On November 7th, 2025, President John Dramani Mahama announced a new bold initiative to build a new clean, smart, and green city.
Called the “Green City Project“, it will be a sprawling 20-year urban plan that would stretch from the Saglemi Housing enclave through the Bondase Military Range, connecting the Volta and Eastern regions.
It would have orderly streets, smart drainage, industrial parks, and modern housing — “a city without kiosks or containers,” the President said.
For many in Ghana, the announcement sounded familiar.
Sense of Deja Vu
Twelve years ago, another ambitious city was announced with similar fanfare. It was called Hope City. The proposed initiative was a glittering futuristic tech hub planned for Prampram, east of Accra.
The project was launched on 4th March 2013. It was a partnership between the government and state-owned technology company RLG Communication. Microsoft is also reported to be collaborating on the development.
The project was reported to cost an estimated $1o billion.
“What we are trying to do here is to develop the apps [applications] from scratch,” Roland Agambire, head of RLG Communications, said in an interview with the BBC.
“This will enable us to have the biggest assembling plant in the world to assemble various products – over one million within a day.”

Ultimately, the project never took off.
The fields near Prampram remain mostly empty today, a reminder of how quickly big dreams can evaporate in Ghana’s thin air of bureaucracy and political change.
So when President Mahama announced a new city project this month, the sense of déjà vu was palpable.
Promise of Something New
Described as a 20-year project, the Green City will stretch from the Dawa Industrial Zone, incorporating the Saglemi Housing Estate, through the Bundase Military Range, into the Volta and Eastern regions.
“This will be a new city that will attract investment, it will attract tourism, it will be a smart city,” President Mahama said at a sod cutting ceremony for a new 200MWp Solar for Industries (SFI) project.
“It will have a modern drainage system, it will have good sanitation, there will be no kiosks and containers in that city, and people will not be walking by the roadside,” he added.

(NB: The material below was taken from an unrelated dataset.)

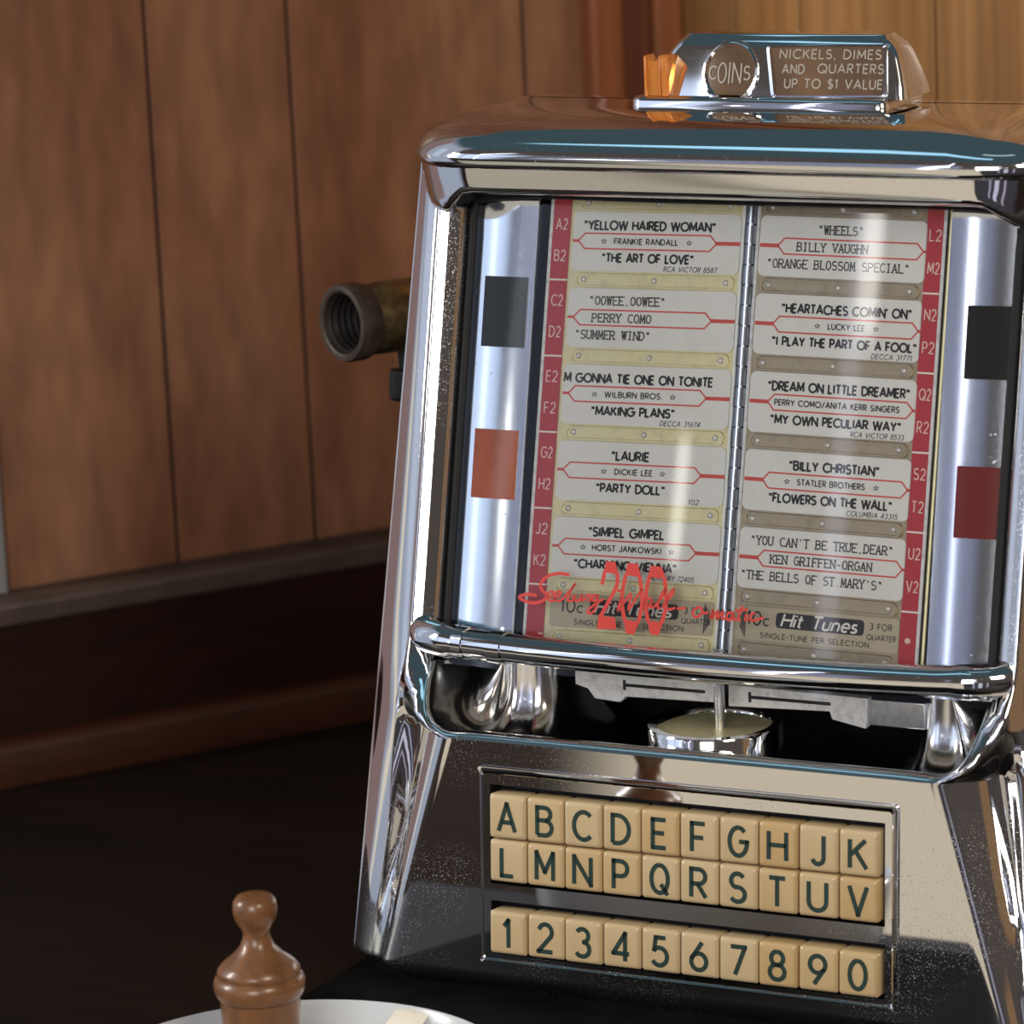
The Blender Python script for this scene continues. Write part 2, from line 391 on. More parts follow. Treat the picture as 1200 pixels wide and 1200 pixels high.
def ribbon(mb, pts, w, fn, mi):
    """flat brush stroke of width w along 2D pts; fn maps 2D to the surface"""
    pts = [Vector(p) for p in pts]
    pts = [p for i, p in enumerate(pts) if i == 0 or (p - pts[i - 1]).length > 1e-5]
    if len(pts) < 2: return
    runs = [[pts[0]]]
    for i in range(1, len(pts)):
        runs[-1].append(pts[i])
        if i < len(pts) - 1:
            a = (pts[i] - pts[i - 1]).normalized(); b = (pts[i + 1] - pts[i]).normalized()
            if a.dot(b) < .35: runs.append([pts[i]])
    for q, r in enumerate(runs):
        n = len(r); L = []; R = []
        for i in range(n):
            d0 = (r[i] - r[i - 1]).normalized() if i else (r[1] - r[0]).normalized()
            d1 = (r[i + 1] - r[i]).normalized() if i < n - 1 else d0
            t = (d0 + d1).normalized(); nm = Vector((-t.y, t.x)); k = 1 / max(.5, t.dot(d0))
            p = r[i].copy()
            if i == 0 and q > 0: p -= d0 * w * .4
            if i == n - 1 and q < len(runs) - 1: p += d0 * w * .4
            L.append(p + nm * w * .5 * k); R.append(p - nm * w * .5 * k)
        mb.add([fn(*p) for p in L] + [fn(*p) for p in R], [(i, i + 1, n + i + 1, n + i) for i in range(n - 1)], mi)
def text(mb, s, x0, x1, yb, h, w, fn, mi, mono=False, serif=False, gap=.2, shear=0):
    """one line of stroke letters from x0 to x1 on baseline yb"""
    if mono:
        n = len(s); pitch = (x1 - x0) / n
        for i, ch in enumerate(s):
            if ch == ' ' or ch not in FONT: continue
            wd, st = FONT[ch]; sc = pitch * .74 / max(wd, .55) if wd > .15 else pitch
            ox = x0 + (i + .5) * pitch - wd * sc / 2
            for pl in st:
                P = [(ox + a * sc, yb + b * h) for a, b in pl]; ribbon(mb, P, w, fn, mi)
                if serif and ch.isalpha() and ch not in 'OQSCG':
                    for (a, b) in (pl[0], pl[-1]):
                        if b < .02 or b > .98:
                            X = ox + a * sc; hw = pitch * .21
                            ribbon(mb, [(X - hw, yb + b * h), (X + hw, yb + b * h)], w * .9, fn, mi)
            if ch == 'I' and serif:
                for b in (0, 1): ribbon(mb, [(ox - pitch * .25, yb + b * h), (ox + pitch * .25, yb + b * h)], w * .9, fn, mi)
        return
    tot = 0
    for ch in s: tot += (.34 if ch == ' ' else FONT[ch][0]) + gap
    tot -= gap; sc = (x1 - x0) / tot; x = x0
    for ch in s:
        if ch == ' ': x += (.34 + gap) * sc; continue
        wd, st = FONT[ch]
        for pl in st: ribbon(mb, [(x + a * sc + b * h * shear, yb + b * h) for a, b in pl], w, fn, mi)
        x += (wd + gap) * sc

# ================================================================== STRUCTURE
# left wall runs along WD; its face lies at n.P = OFF - 25 (n = WN points into the room)
WD = Vector((0.54456913, 0.83871596, 0)); WN = Vector((0.83871596, -0.54456913, 0)); OFF = -511.0786
def wp(s, o, z):            # along the wall, out of the riser plane into the room, height
    p = WD * s + WN * (OFF + o); return (p.x, p.y, z)
TZ = -23.0
wall = MB()
edges = [-56, 38.1, 116.2, 252.1, 300]
for a, b in zip(edges, edges[1:]):
    wall.box(a + .9, b - .9, -40, -25, 40, 900, 0, wp)
wall.box(-56, 300, -45, -27.5, 40, 900, 1, wp)
struct(wall.build('wall_left', [PANEL, GROOVE], bevel=.8))
post = MB().box(286, 306, -40, -12, 40, 900, 0, wp); struct(post.build('trim_1', POSTW, bevel=4, seg=3))
post = MB().box(306, 326, -40, -19, 40, 900, 0, wp); struct(post.build('trim_2', POSTD, bevel=2))
post = MB().box(326, 344, -40, -14, 40, 900, 0, wp); struct(post.build('trim_3', POSTW, bevel=4, seg=3))
jm = MB().box(-84, -56.5, -40, -20, 66, 900, 0, wp); struct(jm.build('trim_4', JAMB, bevel=2))
# right wall: starts at the corner and runs toward the right front
rw = MB()
cs = 345
def rp(s, o, z):            # along the right wall, toward the room, height
    p = WD * (cs - o) + WN * (OFF - 25 + s); return (p.x, p.y, z)
re_ = [0, 58, 118.5, 236, 330, 420, 540, 640, 760, 880]
for a, b in zip(re_, re_[1:]): rw.box(a + .9, b - .9, -15, 0, -23, 900, 0, rp)
rw.box(0, 880, -20, -2.5, -23, 900, 1, rp)
struct(rw.build('wall_right', [OAK, GROOVE], bevel=.8))
# rail at the back of the table
ml = MB(); prof = [(-3, TZ), (8, TZ), (8, -6), (6, -1.5), (2, .5), (-3, 1)]
ml.loft([[wp(s, o, z) for o, z in prof] for s in (-130, 345)], True, True, True)
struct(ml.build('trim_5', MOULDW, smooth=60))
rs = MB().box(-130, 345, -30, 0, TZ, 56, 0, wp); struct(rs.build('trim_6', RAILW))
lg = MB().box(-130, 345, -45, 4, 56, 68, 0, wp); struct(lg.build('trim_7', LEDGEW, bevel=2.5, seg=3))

# ================================================================== TABLE, MAT
tb = thing('table', 'dark walnut table under the chrome wallbox, running to the wooden rail', 'table', (0, 0, TZ - 740))
top = MB()
poly = [wp(-130, -1, 0)[:2], wp(345, -1, 0)[:2], (620, 175), (620, -262), (-530, -262)]
top.prism(poly, lambda a, b: (a, b, TZ - 34), lambda a, b: (a, b, TZ))
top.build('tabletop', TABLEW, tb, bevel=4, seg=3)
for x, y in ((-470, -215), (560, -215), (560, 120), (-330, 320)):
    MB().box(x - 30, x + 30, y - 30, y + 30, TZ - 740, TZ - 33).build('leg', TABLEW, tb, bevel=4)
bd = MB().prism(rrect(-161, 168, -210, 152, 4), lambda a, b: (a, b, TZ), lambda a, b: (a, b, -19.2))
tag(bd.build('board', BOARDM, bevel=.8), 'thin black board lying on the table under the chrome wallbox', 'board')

# ================================================================== WALLBOX
BOX = thing('jukebox_wallbox', 'chrome tabletop jukebox selector with song title pages and lettered ivory keys', 'jukebox', (0, 70, -19))
KT = math.radians(4.63); SK, CK = math.sin(KT), math.cos(KT)
def pan(z): return z * math.tan(KT) + 4.3
def on_panel(x, h, out): # out = distance in front of the panel face
    return (x, h * SK + 4.3 * 1 - out * CK, h * CK + out * SK)
TL = math.tan(math.radians(14.04))
def page_y(z): return 64.67 + (z - 169.47) * TL
def glass_y(x, z): return page_y(z) - 13 - 5 * (1 - (x / 122) ** 2)

# ---- front cover (flanks + sloping key panel)
rows = [-19, -18.6, -17, -14, -11, -9, -8.4, -5, 0, 6, 14, 24, 36, 48, 60, 70, 76, 81, 84.4, 85.4, 86, 88, 90, 95, 100, 106, 112, 120, 130, 145, 165, 190, 215, 240, 265, 290, 306, 314]
def section(z):
    t = (z + 19) / 330
    xo, yo = 159.8 - 12.3 * t, 17 + 73 * t
    zz = min(z, 86)
    xf_l, yf_l = 121 + (85 - zz) * .20, pan(zz) + interp([(-19, 5), (0, 6), (85, 10.5)], zz)
    xc_l, yc_l = 105 + (85 - zz) * .2875, pan(zz)
    gi = glass_y(122, z)
    if z <= 86: P3, P5 = (xf_l + 1, yf_l), (xc_l, yc_l); P4 = (xc_l + 5, yc_l + .9)
    else:
        P3 = (interp([(86, 122), (95, 125), (104, 127.5), (122, 130.5)], z), interp([(86, yf_l), (95, 19.5), (104, 20), (112, 25), (122, glass_y(122, 122) - 8)], z) if z < 122 else gi - 8)
        P5 = (interp([(86, 105), (88, 110), (90, 113.5), (93, 116.5), (97, 119), (104, 121), (112, 122), (122, 121.5)], z),
              interp([(86, pan(86)), (90, pan(86) + 1), (95, 15), (104, 22), (112, 30), (122, glass_y(122, 122) + 4)], z) if z < 122 else gi + 4)
        k4 = sstep(86, 104, z)
        P4 = (lerp(P5[0] + 4, 123.3, k4), lerp(P5[1] + .8, min(P5[1] - 1, P3[1] + 4.2), k4))
    cr = 5.5 * sstep(4, 45, z) * (1 - sstep(88, 112, z))
    wide = sstep(95, 125, z)
    sx3 = interp([(-19, 142), (40, 132.5), (90, 130), (122, 131), (314, 131)], z)
    sy3 = interp([(-19, 8), (40, 15), (90, 23), (122, glass_y(122, 122) - 8)], z) if z < 122 else gi - 8
    A = (sx3 + lerp(6.5, 3.6, wide), sy3 + lerp(2.2, 2.6, wide))
    F = [(lerp(xo, A[0], q), lerp(yo, A[1], q) - 1.1 * math.sin(PI * q)) for q in (.06, .3, .55, .8, .95)]
    Pc = (P3[0] + lerp(4.2, 1.8, wide), P3[1] + lerp(1.5, -.1, wide) + cr)
    pts = [(134, 146), (xo - 5, yo + 22), (xo - .8, yo + 3), (xo, yo)] + F + [A, Pc, P3, P4, P5]
    r = 1 - sstep(-19, -9, z)      # tuck the foot under
    if r > 0: pts = [(x - 9 * r * r * .8, y + 9 * r * r) for x, y in pts]
    return [(p.x, p.y) for p in catmull([(*p, 0) for p in pts], 3)]
cv = MB(); idx = {}
panel_x = [-91, -60, -30, 0, 30, 60, 91]
def addv(p): cv.v.append(p); return len(cv.v) - 1
prev = None
for z in rows:
    s = section(z)
    left = [addv((-x, y, z)) for x, y in s]; right = [addv((x, y, z)) for x, y in s]
    mid = None
    if z <= 86.01:
        r = 1 - sstep(-19, -9, z)
        ex = interp([(-19, 133), (85, 103.2)], z)
        mid = [addv((x, pan(z) + 9 * r * r, z)) for x in [-ex, -ex + 1.5] + panel_x + [ex - 1.5, ex]]
    if prev:
        pl, prr, pm, pz = prev
        for A, B in ((pl, left), (prr, right)):
            for i in range(len(A) - 1): cv.f.append([A[i], A[i + 1], B[i + 1], B[i]]); cv.mi.append(0)
        if mid and pm:
            a = [pl[-1]] + pm + [prr[-1]]; b = [left[-1]] + mid + [right[-1]]
            for i in range(len(a) - 1):
                inside = 3 <= i <= 8 and pz >= -5.01 and z <= 76.01
                if not inside: cv.f.append([a[i], a[i + 1], b[i + 1], b[i]]); cv.mi.append(0)
    prev = (left, right, mid, z)
cover = cv.build('front_cover', CHROME_P, BOX, smooth=50)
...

According to the President, the feasibility study and design for the city are set to commence by the end of the year, with the Minister of Finance making budgetary provisions for the initial phases.
The President told reporters that Ghana’s capital, Accra, has become unmanageable, and the new initiative will help future generations.
“We must plan for the future. The Green City will offer a more sustainable, livable environment for the next generation.”
Fool Me Twice?
Ghana’s capital, Accra, is facing numerous challenges.
The city’s population has nearly doubled in two decades, swelling past five million people.
Traffic jams have intensified, and new housing developments compete with neglected drainage systems that flood every rainy season.
For years, policymakers have floated grand solutions to relieve the capital’s mounting pressure. Yet few of those ideas have materialized beyond blueprints and ribbon cuttings.
Other grandiose projects announced within the city have also faced challenges.
Marine Drive Accra, a flagship urban initiative aimed at transforming Ghana’s capital into a world-class tourism and economic hub, struggled with funding since it was announced in 2017 by the Akufo-Addo administration.
The project was estimated to be over $1 billion. The new Mahama administration has pledged to continue the project.
The question that hovers over the new Green City plan is one Ghanaians have learned to ask: Will it actually happen?
Government officials say the new initiative will take a phased approach — focusing first on feasibility, infrastructure, and partnerships before breaking ground.
There are also signs that Mahama’s team wants to court a wider pool of investors, including local developers and international partners from China and the Gulf.
Ghana’s record for large-scale projects is mixed, with projects like the Saglemi Housing Project — ironically located just a few kilometers from the proposed Green City site — remaining half-built and mired in court cases over mismanagement.

Hope City 2.0?
For now, the Green City exists only on paper. The feasibility studies will take months. Designs could take years. Construction, if it begins at all, may not start until 2028.
Large-scale projects like this also tend to stall or be abandoned after political change. If there is a change of government after 2028, there is no guarantee that the project will continue.
Whether this project takes over remains to be seen. Administrations over the years have made similar pledges, with Hope City being the biggest flop in the last 20 years.
It’s too early to say whether the Green City project will be a Hope City 2.0. But skepticism around its completion is not too far-fetched.